> [DATA FOR THIS EXERCISE]:
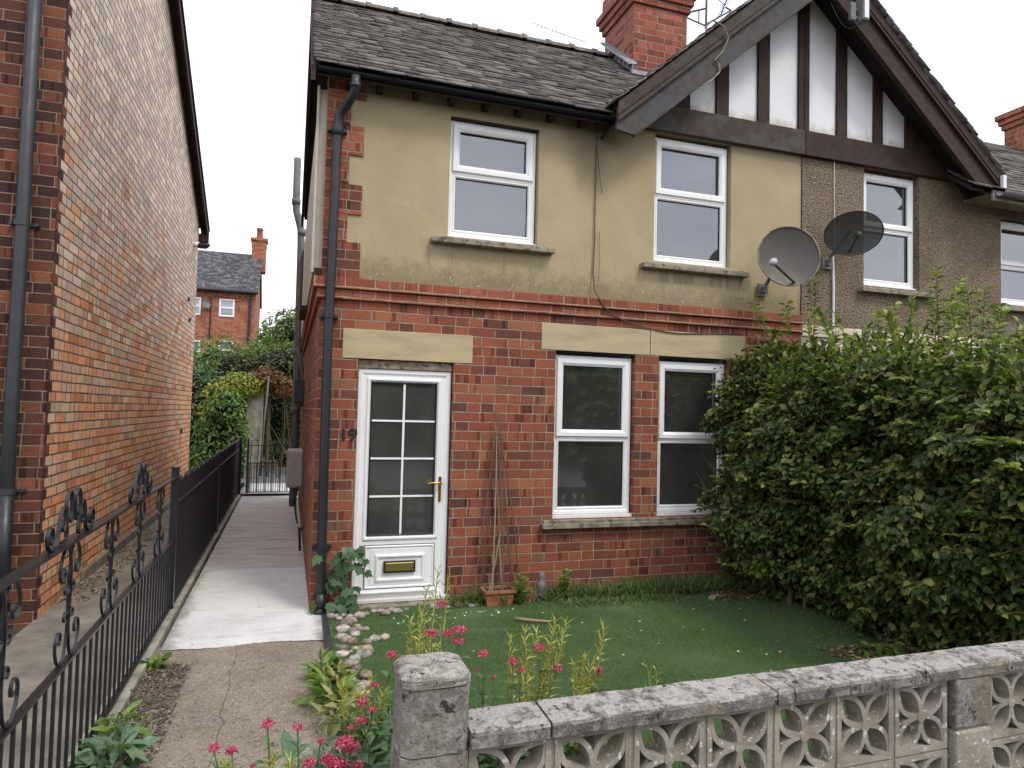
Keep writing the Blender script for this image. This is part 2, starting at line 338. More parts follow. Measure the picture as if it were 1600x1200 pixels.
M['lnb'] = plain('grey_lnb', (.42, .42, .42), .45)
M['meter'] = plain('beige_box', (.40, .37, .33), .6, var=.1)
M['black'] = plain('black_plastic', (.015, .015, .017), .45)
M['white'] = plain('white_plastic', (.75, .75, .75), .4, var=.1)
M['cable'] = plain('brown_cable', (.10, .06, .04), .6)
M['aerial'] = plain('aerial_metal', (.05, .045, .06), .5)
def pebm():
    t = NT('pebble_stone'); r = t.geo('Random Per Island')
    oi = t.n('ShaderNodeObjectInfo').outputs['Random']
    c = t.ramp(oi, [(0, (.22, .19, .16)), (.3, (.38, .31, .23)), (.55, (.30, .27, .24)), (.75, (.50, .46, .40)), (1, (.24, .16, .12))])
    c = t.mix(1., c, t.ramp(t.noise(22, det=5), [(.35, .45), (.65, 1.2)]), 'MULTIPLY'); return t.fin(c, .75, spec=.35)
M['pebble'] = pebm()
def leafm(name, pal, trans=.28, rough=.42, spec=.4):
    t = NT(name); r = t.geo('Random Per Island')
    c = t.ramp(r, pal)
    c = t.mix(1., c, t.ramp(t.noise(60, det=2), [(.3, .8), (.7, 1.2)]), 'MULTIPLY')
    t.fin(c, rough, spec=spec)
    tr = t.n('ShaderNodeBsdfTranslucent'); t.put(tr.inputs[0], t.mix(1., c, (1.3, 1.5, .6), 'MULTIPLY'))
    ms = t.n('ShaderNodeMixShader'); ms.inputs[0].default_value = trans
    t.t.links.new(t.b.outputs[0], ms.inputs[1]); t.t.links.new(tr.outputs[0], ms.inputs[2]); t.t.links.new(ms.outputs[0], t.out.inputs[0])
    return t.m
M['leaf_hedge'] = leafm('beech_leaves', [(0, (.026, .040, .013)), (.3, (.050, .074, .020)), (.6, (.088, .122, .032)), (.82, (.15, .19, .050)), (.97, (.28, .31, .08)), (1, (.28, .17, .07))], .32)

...

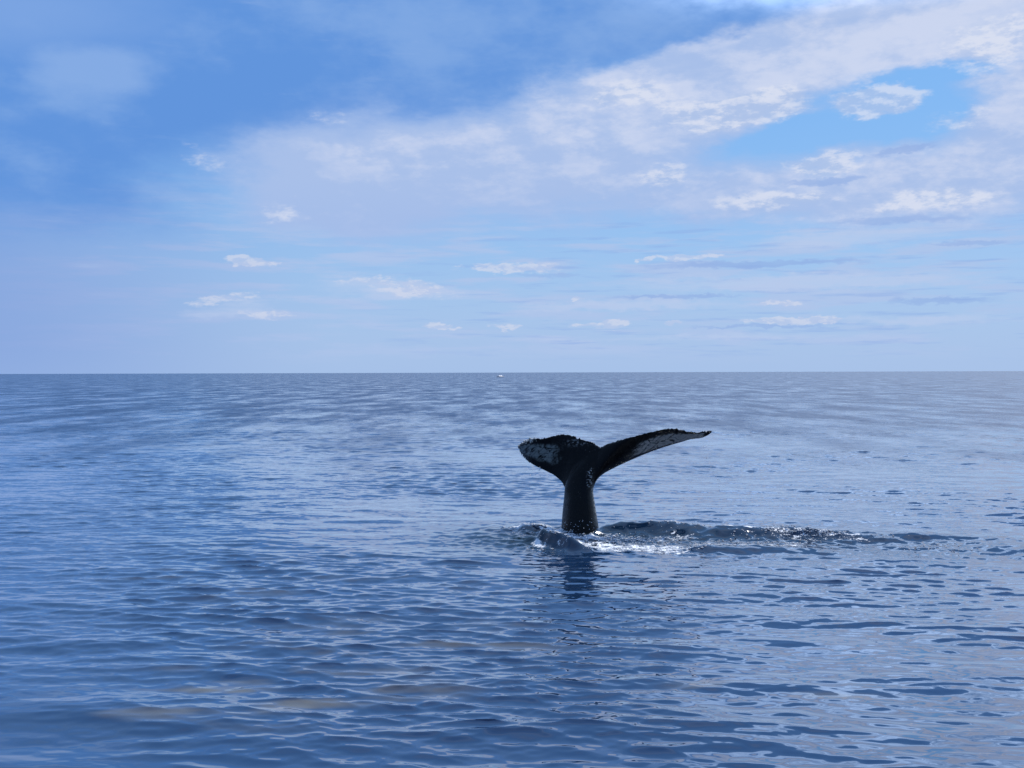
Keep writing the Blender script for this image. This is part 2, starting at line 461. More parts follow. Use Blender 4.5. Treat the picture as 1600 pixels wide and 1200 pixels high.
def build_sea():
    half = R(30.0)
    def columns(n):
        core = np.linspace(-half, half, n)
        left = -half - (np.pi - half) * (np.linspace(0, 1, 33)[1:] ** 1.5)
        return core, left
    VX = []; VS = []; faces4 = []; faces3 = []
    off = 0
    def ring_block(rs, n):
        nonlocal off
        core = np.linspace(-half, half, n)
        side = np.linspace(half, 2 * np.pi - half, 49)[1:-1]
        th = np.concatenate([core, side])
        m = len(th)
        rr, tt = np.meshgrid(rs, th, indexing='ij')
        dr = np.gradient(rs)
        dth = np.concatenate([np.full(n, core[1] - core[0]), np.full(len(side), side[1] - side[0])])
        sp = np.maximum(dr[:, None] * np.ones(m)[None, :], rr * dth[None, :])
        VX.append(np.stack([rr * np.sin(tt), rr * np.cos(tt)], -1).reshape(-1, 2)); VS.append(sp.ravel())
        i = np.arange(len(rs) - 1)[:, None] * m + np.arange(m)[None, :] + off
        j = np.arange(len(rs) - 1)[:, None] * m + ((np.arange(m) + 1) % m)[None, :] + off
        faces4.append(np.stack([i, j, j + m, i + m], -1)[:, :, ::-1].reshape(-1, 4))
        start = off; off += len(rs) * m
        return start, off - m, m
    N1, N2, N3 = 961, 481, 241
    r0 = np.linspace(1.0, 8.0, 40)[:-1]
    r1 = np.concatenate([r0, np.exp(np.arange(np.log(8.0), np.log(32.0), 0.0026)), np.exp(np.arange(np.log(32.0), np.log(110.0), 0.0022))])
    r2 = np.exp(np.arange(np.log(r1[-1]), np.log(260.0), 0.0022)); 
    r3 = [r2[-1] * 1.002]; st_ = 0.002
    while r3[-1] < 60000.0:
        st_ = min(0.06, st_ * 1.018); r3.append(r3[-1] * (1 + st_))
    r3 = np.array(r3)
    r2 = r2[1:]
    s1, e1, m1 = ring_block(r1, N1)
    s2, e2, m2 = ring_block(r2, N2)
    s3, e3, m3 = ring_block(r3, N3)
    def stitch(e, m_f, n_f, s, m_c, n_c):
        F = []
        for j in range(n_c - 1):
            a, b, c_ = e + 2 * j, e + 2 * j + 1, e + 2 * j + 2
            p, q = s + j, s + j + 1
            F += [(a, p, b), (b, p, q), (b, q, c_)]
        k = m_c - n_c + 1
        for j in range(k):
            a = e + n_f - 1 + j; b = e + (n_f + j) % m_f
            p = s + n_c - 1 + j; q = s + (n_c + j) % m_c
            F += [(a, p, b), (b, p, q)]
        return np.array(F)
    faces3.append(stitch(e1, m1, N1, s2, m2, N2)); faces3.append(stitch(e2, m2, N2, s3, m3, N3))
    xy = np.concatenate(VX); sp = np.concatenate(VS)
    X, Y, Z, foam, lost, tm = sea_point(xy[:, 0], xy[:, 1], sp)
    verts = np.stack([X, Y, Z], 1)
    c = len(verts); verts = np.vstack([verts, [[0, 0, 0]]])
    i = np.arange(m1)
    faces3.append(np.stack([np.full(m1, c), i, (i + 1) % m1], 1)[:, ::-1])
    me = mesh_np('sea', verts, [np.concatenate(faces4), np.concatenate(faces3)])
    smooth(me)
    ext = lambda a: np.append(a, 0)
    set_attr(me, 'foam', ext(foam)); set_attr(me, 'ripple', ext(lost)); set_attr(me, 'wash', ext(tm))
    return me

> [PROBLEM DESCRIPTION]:
Repeat, exactly as they stand above, the lines from the line with "were 1600x1200 pixels." to the line with "(.28, .17, .07))], .32)", both lines included.

> [REPLY TO THE TASK]:
Keep writing the Blender script for this image. This is part 2, starting at line 338. More parts follow. Measure the picture as if it were 1600x1200 pixels.
M['lnb'] = plain('grey_lnb', (.42, .42, .42), .45)
M['meter'] = plain('beige_box', (.40, .37, .33), .6, var=.1)
M['black'] = plain('black_plastic', (.015, .015, .017), .45)
M['white'] = plain('white_plastic', (.75, .75, .75), .4, var=.1)
M['cable'] = plain('brown_cable', (.10, .06, .04), .6)
M['aerial'] = plain('aerial_metal', (.05, .045, .06), .5)
def pebm():
    t = NT('pebble_stone'); r = t.geo('Random Per Island')
    oi = t.n('ShaderNodeObjectInfo').outputs['Random']
    c = t.ramp(oi, [(0, (.22, .19, .16)), (.3, (.38, .31, .23)), (.55, (.30, .27, .24)), (.75, (.50, .46, .40)), (1, (.24, .16, .12))])
    c = t.mix(1., c, t.ramp(t.noise(22, det=5), [(.35, .45), (.65, 1.2)]), 'MULTIPLY'); return t.fin(c, .75, spec=.35)
M['pebble'] = pebm()
def leafm(name, pal, trans=.28, rough=.42, spec=.4):
    t = NT(name); r = t.geo('Random Per Island')
    c = t.ramp(r, pal)
    c = t.mix(1., c, t.ramp(t.noise(60, det=2), [(.3, .8), (.7, 1.2)]), 'MULTIPLY')
    t.fin(c, rough, spec=spec)
    tr = t.n('ShaderNodeBsdfTranslucent'); t.put(tr.inputs[0], t.mix(1., c, (1.3, 1.5, .6), 'MULTIPLY'))
    ms = t.n('ShaderNodeMixShader'); ms.inputs[0].default_value = trans
    t.t.links.new(t.b.outputs[0], ms.inputs[1]); t.t.links.new(tr.outputs[0], ms.inputs[2]); t.t.links.new(ms.outputs[0], t.out.inputs[0])
    return t.m
M['leaf_hedge'] = leafm('beech_leaves', [(0, (.026, .040, .013)), (.3, (.050, .074, .020)), (.6, (.088, .122, .032)), (.82, (.15, .19, .050)), (.97, (.28, .31, .08)), (1, (.28, .17, .07))], .32)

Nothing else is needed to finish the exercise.